Pilot financial-sector relaxation measures

More broadly, to level the playing field between domestic and foreign-owned financial institutions, the municipal government has issued a document spelling out the plan for implementing pilot measures to promote the opening up of Free Trade Zones and Free Trade Ports.

A total of 31 measures are set out in the plan relating to trade in goods, trade in services, digital trade, temporary entry of business personnel, and optimisation of the business environment. Shanghai states that it will use one year to focus on promoting the implementation of various pilot measures.

The measures allow foreign-funded financial institutions to carry out new financial businesses specified by the financial regulators. Specifically, foreign-funded financial institutions in the Shanghai FTZ can apply to engage in new financial services that have been carried out by Chinese-funded financial institutions, and foreign-funded financial institutions. Financial regulatory officials must adhere to the same rules for Chinese and foreign-owned financial institutions when vetting their licence applications.
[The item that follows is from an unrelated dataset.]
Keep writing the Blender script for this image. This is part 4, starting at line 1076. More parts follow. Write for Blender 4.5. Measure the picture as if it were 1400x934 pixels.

The officials have to make a decision on the application without any delay and inform the applicant no later than 120 days of their decision.

The Shanghai FTZ was formed in September 2013. The zone has seen many firsts including the first foreign legal person of a reinsurer, the first wholly foreign-owned insurance company, and the first foreign insurance brokerage agency approved to expand its business scope.

The Lingang New Area, which was added to the Shanghai FTZ in August 2019, is expected to become an emerging financial centre for integration and cooperative governance.

Since its founding, the Shanghai FTZ has attracted 135 insurers.